I think music has gone through a period of something very severe, rather radical, rather the way painting did with cubism.
Composing's not voluntary, you know. There's no choice, you're not free. You're landed with an idea and you have responsibility to that idea.
Music is such a problem in the time it takes.
There are rhythmic ideas which sometimes only work up to a point. In writing there are moments when it just comes off the page, it's not just a collection of notes.
In the end it doesn't matter what you do.
People say my music is English. I don't know what it is. Maybe it's not me writing English music, but that English music is becoming more like me.
One thing I've tried to do in writing music is take on very basic things, very archetypal things.
It's the irrational things that interest me.
My operas and my theatre works are very formal pieces.
I don't have ideas so much as there are things which constantly evolve... there are various threads or layers, if you like, which change.
I'm not a music lover in the sense that I look for something to have on.
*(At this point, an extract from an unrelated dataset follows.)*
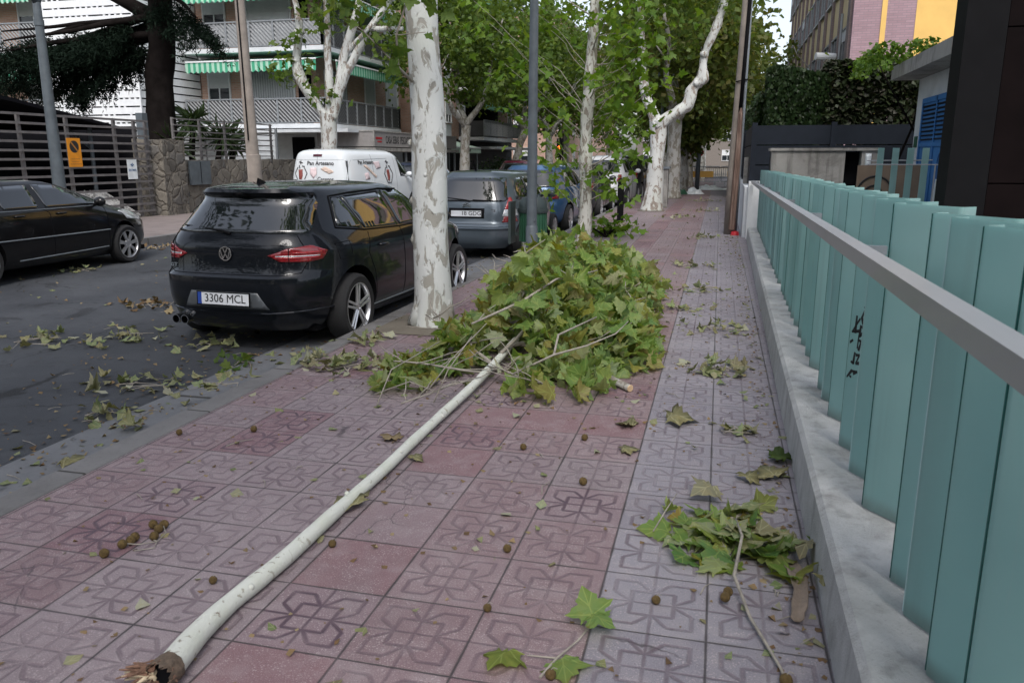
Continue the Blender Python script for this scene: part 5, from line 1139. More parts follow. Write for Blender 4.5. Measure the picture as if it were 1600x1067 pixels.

I've never had that attitude to music.
I'm not an architectural composer.
I wrote music as soon as I knew notation.
The piece that had a large influence on me was Turangalila.
The thing about influence is that any composer worth anything will give you the same names.
This sounds horribly pretentious, but I like to think that if music hadn't existed, I could have invented it.
When I was a kid, I wrote music - from the age of 11 until the age of 18.
The opera tells the story with all the built-in contradictions and from many different angles.
You either are or you're not.
When I was confronted with official tuition, the academic thing, I could see no relationship whatever between that and the music I'd been writing since I was 11.
Minimalism now is a reaction to what came before. It's absolutely of its time. Music moved into the set theory thing, and moved out of it.
I think there are influences that you open the door to, and influences that come under the door.
I didn't have a record player.
I always write the pieces I want to write.
My attitude to writing is like when you do wallpapering, you remember where all the little bits are that don't meet. And then your friends say: It's terrific!